Gerard McCarthy’s ceramic works is a meditation on the skilful manipulation of line, volume and mass, depth and shallowness that may be viewed as miniature architectural structures, alluding to dynamic qualities of inhabitable buildings, both private and public. A unifying element in this body of work is the application of white terra sigillata, an ancient technique of coating the clay in a liquid of suspended clay particles. His composition is pure enough to approach an abstract sensibility, yet layered with a poetic meaning for the observer.

SoHyun Bae, Korean by birth, American by upbringing and cosmopolitan by experience exhibits mixed media works on canvas that address issues of personal and cultural identity. Her rich and complex composition draws on the visual traditions of both Asian and Western art in a manner that is neither superficial nor eclectic, but rooted firmly in her belonging to both cultures. There is a lyrical beauty, evocative of shifting interior and exterior spaces that belies the surprising seamlessness between the spiritual and physical worlds. Bae’s work approaches a perspective universal enough to include all of us.

Firoz Mahmud; (b. 1974) is a Bangladeshi artist who works on installation, painting, drawing, photograph and other media. He experiments with a wide range of media and materials to address contemporary concerns. His roles shift and conspire between artist and activist, through a distinct voice that is somewhere within the spectrum of ‘learned humor’ and engages with the politics of a nation in flux. In Mahmud’s work there is no urgent need to differentiate between an art conceived as plain propaganda and an art that avoids any such label. His drawings, text, video and photographs are based on Bangladeshi socio-political culture, myth, tradition and pop culture.

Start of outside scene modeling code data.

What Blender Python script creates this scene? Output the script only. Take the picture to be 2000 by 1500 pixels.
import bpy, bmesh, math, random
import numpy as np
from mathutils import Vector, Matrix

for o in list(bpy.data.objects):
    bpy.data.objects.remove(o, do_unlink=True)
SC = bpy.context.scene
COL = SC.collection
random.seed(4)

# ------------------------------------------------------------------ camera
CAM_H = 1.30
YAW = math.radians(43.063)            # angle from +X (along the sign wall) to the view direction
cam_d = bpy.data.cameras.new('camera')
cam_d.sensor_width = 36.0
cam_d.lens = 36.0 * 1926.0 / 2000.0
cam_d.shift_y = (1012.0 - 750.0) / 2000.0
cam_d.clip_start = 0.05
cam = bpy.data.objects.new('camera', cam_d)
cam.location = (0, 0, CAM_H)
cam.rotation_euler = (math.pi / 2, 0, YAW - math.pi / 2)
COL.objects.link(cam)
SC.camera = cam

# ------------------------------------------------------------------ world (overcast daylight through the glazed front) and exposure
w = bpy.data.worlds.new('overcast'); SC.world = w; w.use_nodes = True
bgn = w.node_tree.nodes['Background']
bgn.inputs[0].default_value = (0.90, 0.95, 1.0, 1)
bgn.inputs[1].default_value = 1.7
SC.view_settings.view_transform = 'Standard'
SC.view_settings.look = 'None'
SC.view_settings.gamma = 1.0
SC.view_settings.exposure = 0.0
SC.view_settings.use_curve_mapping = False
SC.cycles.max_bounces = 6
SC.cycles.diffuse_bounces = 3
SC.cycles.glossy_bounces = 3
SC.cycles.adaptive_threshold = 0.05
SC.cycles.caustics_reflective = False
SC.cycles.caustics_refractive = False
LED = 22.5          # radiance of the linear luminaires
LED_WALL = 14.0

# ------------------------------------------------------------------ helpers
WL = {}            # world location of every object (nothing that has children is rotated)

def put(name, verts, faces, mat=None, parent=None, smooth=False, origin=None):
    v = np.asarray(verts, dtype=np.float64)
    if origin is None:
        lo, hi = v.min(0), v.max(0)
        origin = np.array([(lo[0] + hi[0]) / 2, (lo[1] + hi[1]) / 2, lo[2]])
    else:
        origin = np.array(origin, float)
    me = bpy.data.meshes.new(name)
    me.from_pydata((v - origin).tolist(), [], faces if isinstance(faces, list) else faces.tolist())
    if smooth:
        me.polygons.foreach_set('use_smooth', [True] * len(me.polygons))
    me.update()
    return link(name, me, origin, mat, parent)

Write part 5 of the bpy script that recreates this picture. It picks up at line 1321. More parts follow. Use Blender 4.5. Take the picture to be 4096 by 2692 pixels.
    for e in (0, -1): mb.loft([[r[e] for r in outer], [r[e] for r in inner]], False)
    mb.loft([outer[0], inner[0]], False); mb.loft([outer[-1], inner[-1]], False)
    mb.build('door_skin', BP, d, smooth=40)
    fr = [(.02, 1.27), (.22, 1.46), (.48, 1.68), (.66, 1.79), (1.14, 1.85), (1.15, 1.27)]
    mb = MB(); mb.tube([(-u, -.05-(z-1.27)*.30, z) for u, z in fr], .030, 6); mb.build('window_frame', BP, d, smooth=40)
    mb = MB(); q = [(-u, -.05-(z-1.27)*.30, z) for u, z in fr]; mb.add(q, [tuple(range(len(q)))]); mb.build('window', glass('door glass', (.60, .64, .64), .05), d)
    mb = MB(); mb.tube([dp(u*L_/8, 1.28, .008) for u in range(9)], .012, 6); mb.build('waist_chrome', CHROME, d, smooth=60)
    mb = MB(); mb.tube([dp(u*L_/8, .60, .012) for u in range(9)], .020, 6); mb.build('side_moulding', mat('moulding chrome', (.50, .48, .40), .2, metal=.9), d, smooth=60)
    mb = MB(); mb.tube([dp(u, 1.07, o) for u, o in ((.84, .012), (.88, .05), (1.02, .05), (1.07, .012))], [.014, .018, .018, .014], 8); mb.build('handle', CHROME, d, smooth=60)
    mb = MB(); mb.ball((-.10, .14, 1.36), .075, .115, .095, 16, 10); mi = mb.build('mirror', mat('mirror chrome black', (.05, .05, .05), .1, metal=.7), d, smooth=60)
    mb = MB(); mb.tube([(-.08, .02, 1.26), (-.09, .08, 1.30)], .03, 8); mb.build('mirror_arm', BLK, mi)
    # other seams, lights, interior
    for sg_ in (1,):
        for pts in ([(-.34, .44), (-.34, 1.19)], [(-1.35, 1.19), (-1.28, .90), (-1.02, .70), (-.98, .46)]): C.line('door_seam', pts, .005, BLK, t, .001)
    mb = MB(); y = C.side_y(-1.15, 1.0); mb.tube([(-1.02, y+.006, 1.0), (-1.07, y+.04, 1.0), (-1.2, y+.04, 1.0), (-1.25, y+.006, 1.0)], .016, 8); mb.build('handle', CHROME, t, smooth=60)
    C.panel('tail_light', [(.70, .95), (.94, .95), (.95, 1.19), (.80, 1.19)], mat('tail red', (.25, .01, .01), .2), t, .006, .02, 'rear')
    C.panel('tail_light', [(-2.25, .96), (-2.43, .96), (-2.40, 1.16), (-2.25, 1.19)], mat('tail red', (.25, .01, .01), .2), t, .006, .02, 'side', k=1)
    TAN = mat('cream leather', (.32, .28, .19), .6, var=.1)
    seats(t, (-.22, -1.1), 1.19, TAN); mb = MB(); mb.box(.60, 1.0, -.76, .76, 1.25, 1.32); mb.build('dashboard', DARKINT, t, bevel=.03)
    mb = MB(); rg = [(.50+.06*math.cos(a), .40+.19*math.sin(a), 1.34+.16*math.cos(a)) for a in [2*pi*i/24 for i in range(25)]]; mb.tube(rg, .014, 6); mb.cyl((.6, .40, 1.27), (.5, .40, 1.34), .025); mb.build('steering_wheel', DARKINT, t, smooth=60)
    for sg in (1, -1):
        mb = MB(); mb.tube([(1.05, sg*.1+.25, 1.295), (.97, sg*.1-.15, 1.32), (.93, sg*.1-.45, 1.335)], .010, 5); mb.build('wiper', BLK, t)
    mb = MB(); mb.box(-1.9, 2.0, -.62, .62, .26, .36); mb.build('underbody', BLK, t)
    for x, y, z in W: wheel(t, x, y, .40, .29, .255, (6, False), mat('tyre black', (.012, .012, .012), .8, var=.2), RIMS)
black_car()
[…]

Born 1942, Jimi Solanke is a Nigerian film actor, dramatist, folk singer, poet, playwright and prolific artist. His small-sized collages are rich in materials, colors and textures. A master story –teller, he draws from his rich Yoruba cultural heritage and present-day realities in contemporary African society to create works that are seemingly simple, serene and as matured as thought. Closely viewed his work is an invitation for contemplation that strives to reconcile intelligence and sensibility, knowledge and intuition

Afi Nayo’s (1969, b. Lome, Togo) work reflects a longstanding commitment to extracting textured patterns with mosaic-like delicacy and cosmopolitan refinement from a complex language of symbols and signs drawn from the unconscious to obtain a poetic amalgam of abstraction and reality that reveals a reality behind the visible things around us. Symbols become patterns and then symbols again as the imagery vacillates between seen and unseen, between the remembered and the disassociated, revealing minute treasures for those who linger long enough to see them revealed. There is a resonance of personal truth, vision, circumstances, and tradition embedded in this body of work that make us simply believe in the power of art to speak to us in purely human terms.